* _Your objective_:
Images are not part of the copy; transcribe all the data exactly.

____

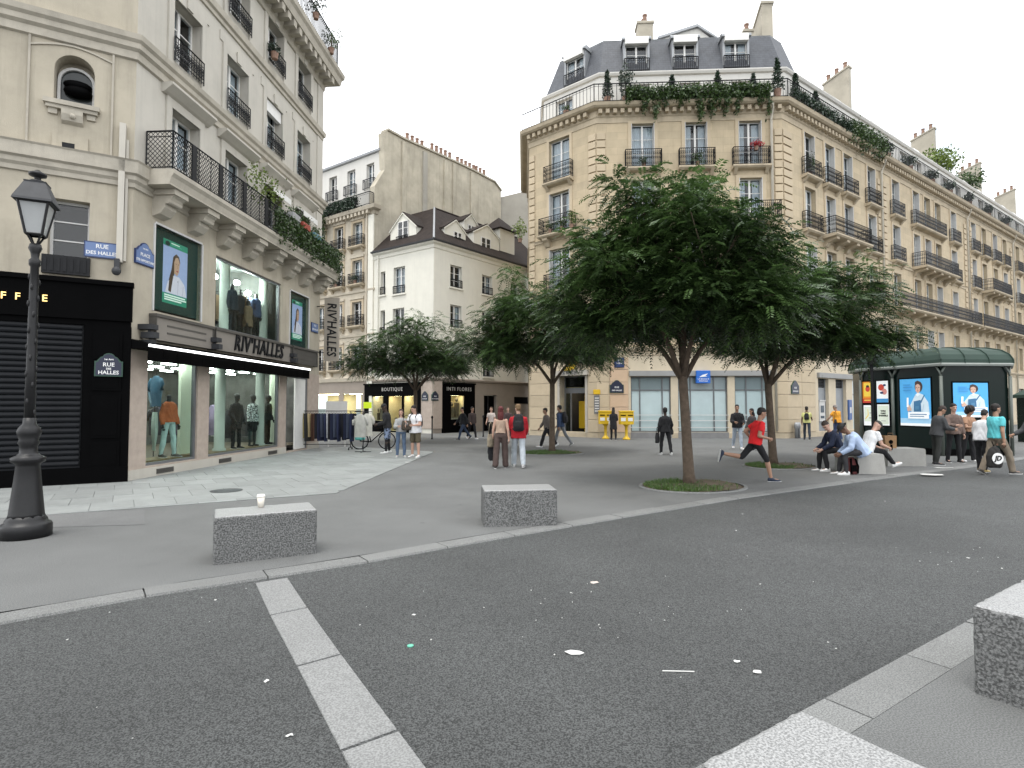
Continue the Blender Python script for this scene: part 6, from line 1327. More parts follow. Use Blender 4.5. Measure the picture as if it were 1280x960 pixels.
# pale conduit on the corner, little cameras
mb = MB(); u, _ = FN.at(150, 250); mb.box(6.0 - .28, 6.0 - .16, -.16, -.02, 4.95, 8.15); mb.box(6.0 - .15, 6.0 - .10, -.10, -.02, 5.0, 7.8); FN.put(mb, 'cable_duct', M_CREAM2, LB)
t = thing('wall_camera', 'small dark camera hanging on the wall above the cafe fascia', 'camera', FN.P(5.75, -.2, 4.75), FN.rz); m = MB(); m.box(-.05, .05, -.1, .18, .0, .25); m.ell((0, -.12, -.04), (.09, .09, .10), 10, 7); m.build('casing', M_IRONG, t)

# ------------------------------------------------------------------ kiosk
kp = [Vector((x, y, 0)) for x, y in ((13.95, 22.6), (14.36, 21.35), (14.80, 19.6), (17.25, 19.75), (18.5, 21.2), (18.2, 23.0), (16.4, 24.4), (14.6, 24.3))]
kc = sum(kp, Vector()) / 8
K = thing('news_kiosk', 'dark green faceted news kiosk with ribbed domed roof and lit posters', 'kiosk', kc)
def kring(o, z): return [kc + (p - kc) * (1 + o / (p - kc).length) + Vector((0, 0, z)) for p in kp]
def loft(rings, name, mat, par, cap=True, smooth=False):
    m = MB(); n = len(rings[0]); m.add([v for r_ in rings for v in r_], [(j * n + k, j * n + (k + 1) % n, (j + 1) * n + (k + 1) % n, (j + 1) * n + k) for j in range(len(rings) - 1) for k in range(n)] + ([tuple(range((len(rings) - 1) * n, len(rings) * n))] if cap else []))
    return m.build(name, mat, par, Vector((0, 0, 0)), 0, smooth)
loft([kring(0, 0), kring(0, 3.12)], 'body', M_KGREEN, K); loft([kring(.04, 0), kring(.04, .22), kring(.0, .23)], 'plinth', M_BLACK, K, False)
loft([kring(.02, 3.08), kring(.18, 3.10), kring(.20, 3.16), kring(.18, 3.20)], 'gutter', pbr('pale_kiosk_gutter', (.26, .28, .26), .5, .06, 3), K, False)
rf = loft([kring(.18, 3.19), kring(.17, 3.32), kring(.07, 3.50), kring(-.15, 3.66), kring(-.6, 3.78), kring(-1.4, 3.84)], 'roof', M_KROOF, K)
for k in range(8):
    a, b = k, (k + 1) % 8; n_ = max(1, round((kp[b] - kp[a]).length / .75))
    for i in range(n_):
        t_ = i / n_; m = MB(); pts = []
        for o, z in ((.19, 3.2), (.18, 3.33), (.082, 3.51), (-.135, 3.67), (-.58, 3.795), (-1.3, 3.85)): r_ = kring(o, z); pts.append(r_[a].lerp(r_[b], t_))
        m.tube(pts, .022, 5); m.build('roof_rib', M_KROOF, rf, Vector((0, 0, 0)))
for k in (1, 2, 3, 0):
    p = kring(.07, 0)[k]; m = MB(); m.tube([p, p + Vector((0, 0, 2.75))], .055, 10); d1 = (kp[(k + 1) % 8] - kp[k]).normalized(); d0 = (kp[k - 1] - kp[k]).normalized()
    for d in (d0, d1): m.tube([p + Vector((0, 0, 2.7)), p + d * .05 + Vector((0, 0, 2.9)), p + d * .16 + Vector((0, 0, 3.08))], .03, 8)
    m.build('corner_column', pbr('grey_green_column', (.10, .115, .10), .4, .06, 4), K, Vector((0, 0, 0)), 0, True)
KF = [Facade(kp[k], kp[(k + 1) % 8] - kp[k]) for k in range(8)]
M_PBL = PF('sky_blue', (.07, .33, .62), .35); M_PW = PF('paper_white', (.72, .74, .74), .35)
def face_poster(fac, px0, py0, px1, py1, lab, L, off=.012):
    u0, z1 = fac.at(px0, py0, off); u1, z0 = fac.at(px1, py1, off); w, h = u1 - u0, z1 - z0
    t = thing('poster', lab, 'poster', fac.P((u0 + u1) / 2, -off, (z0 + z1) / 2), fac.rz); m = MB(); m.box(-w / 2 - .05, w / 2 + .05, -.0, off - .001, -h / 2 - .05, h / 2 + .05); m.build('poster_case', M_BLACK, t)
    for k, (mt, poly) in enumerate(L):
        m = MB(); m.prism([((a - .5) * w, (b - .5) * h) for a, b in poly], 'y', -.0015 * (k + 1), -.0015 * k); m.build('poster_sheet' if k == 0 else 'print_shape', mt, t)
    return t, w, h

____

* _In response_:
Continue the Blender Python script for this scene: part 6, from line 1327. More parts follow. Use Blender 4.5. Measure the picture as if it were 1280x960 pixels.
# pale conduit on the corner, little cameras
mb = MB(); u, _ = FN.at(150, 250); mb.box(6.0 - .28, 6.0 - .16, -.16, -.02, 4.95, 8.15); mb.box(6.0 - .15, 6.0 - .10, -.10, -.02, 5.0, 7.8); FN.put(mb, 'cable_duct', M_CREAM2, LB)
t = thing('wall_camera', 'small dark camera hanging on the wall above the cafe fascia', 'camera', FN.P(5.75, -.2, 4.75), FN.rz); m = MB(); m.box(-.05, .05, -.1, .18, .0, .25); m.ell((0, -.12, -.04), (.09, .09, .10), 10, 7); m.build('casing', M_IRONG, t)

# ------------------------------------------------------------------ kiosk
kp = [Vector((x, y, 0)) for x, y in ((13.95, 22.6), (14.36, 21.35), (14.80, 19.6), (17.25, 19.75), (18.5, 21.2), (18.2, 23.0), (16.4, 24.4), (14.6, 24.3))]
kc = sum(kp, Vector()) / 8
K = thing('news_kiosk', 'dark green faceted news kiosk with ribbed domed roof and lit posters', 'kiosk', kc)
def kring(o, z): return [kc + (p - kc) * (1 + o / (p - kc).length) + Vector((0, 0, z)) for p in kp]
def loft(rings, name, mat, par, cap=True, smooth=False):
    m = MB(); n = len(rings[0]); m.add([v for r_ in rings for v in r_], [(j * n + k, j * n + (k + 1) % n, (j + 1) * n + (k + 1) % n, (j + 1) * n + k) for j in range(len(rings) - 1) for k in range(n)] + ([tuple(range((len(rings) - 1) * n, len(rings) * n))] if cap else []))
    return m.build(name, mat, par, Vector((0, 0, 0)), 0, smooth)
loft([kring(0, 0), kring(0, 3.12)], 'body', M_KGREEN, K); loft([kring(.04, 0), kring(.04, .22), kring(.0, .23)], 'plinth', M_BLACK, K, False)
loft([kring(.02, 3.08), kring(.18, 3.10), kring(.20, 3.16), kring(.18, 3.20)], 'gutter', pbr('pale_kiosk_gutter', (.26, .28, .26), .5, .06, 3), K, False)
rf = loft([kring(.18, 3.19), kring(.17, 3.32), kring(.07, 3.50), kring(-.15, 3.66), kring(-.6, 3.78), kring(-1.4, 3.84)], 'roof', M_KROOF, K)
for k in range(8):
    a, b = k, (k + 1) % 8; n_ = max(1, round((kp[b] - kp[a]).length / .75))
    for i in range(n_):
        t_ = i / n_; m = MB(); pts = []
        for o, z in ((.19, 3.2), (.18, 3.33), (.082, 3.51), (-.135, 3.67), (-.58, 3.795), (-1.3, 3.85)): r_ = kring(o, z); pts.append(r_[a].lerp(r_[b], t_))
        m.tube(pts, .022, 5); m.build('roof_rib', M_KROOF, rf, Vector((0, 0, 0)))
for k in (1, 2, 3, 0):
    p = kring(.07, 0)[k]; m = MB(); m.tube([p, p + Vector((0, 0, 2.75))], .055, 10); d1 = (kp[(k + 1) % 8] - kp[k]).normalized(); d0 = (kp[k - 1] - kp[k]).normalized()
    for d in (d0, d1): m.tube([p + Vector((0, 0, 2.7)), p + d * .05 + Vector((0, 0, 2.9)), p + d * .16 + Vector((0, 0, 3.08))], .03, 8)
    m.build('corner_column', pbr('grey_green_column', (.10, .115, .10), .4, .06, 4), K, Vector((0, 0, 0)), 0, True)
KF = [Facade(kp[k], kp[(k + 1) % 8] - kp[k]) for k in range(8)]
M_PBL = PF('sky_blue', (.07, .33, .62), .35); M_PW = PF('paper_white', (.72, .74, .74), .35)
def face_poster(fac, px0, py0, px1, py1, lab, L, off=.012):
    u0, z1 = fac.at(px0, py0, off); u1, z0 = fac.at(px1, py1, off); w, h = u1 - u0, z1 - z0
    t = thing('poster', lab, 'poster', fac.P((u0 + u1) / 2, -off, (z0 + z1) / 2), fac.rz); m = MB(); m.box(-w / 2 - .05, w / 2 + .05, -.0, off - .001, -h / 2 - .05, h / 2 + .05); m.build('poster_case', M_BLACK, t)
    for k, (mt, poly) in enumerate(L):
        m = MB(); m.prism([((a - .5) * w, (b - .5) * h) for a, b in poly], 'y', -.0015 * (k + 1), -.0015 * k); m.build('poster_sheet' if k == 0 else 'print_shape', mt, t)
    return t, w, h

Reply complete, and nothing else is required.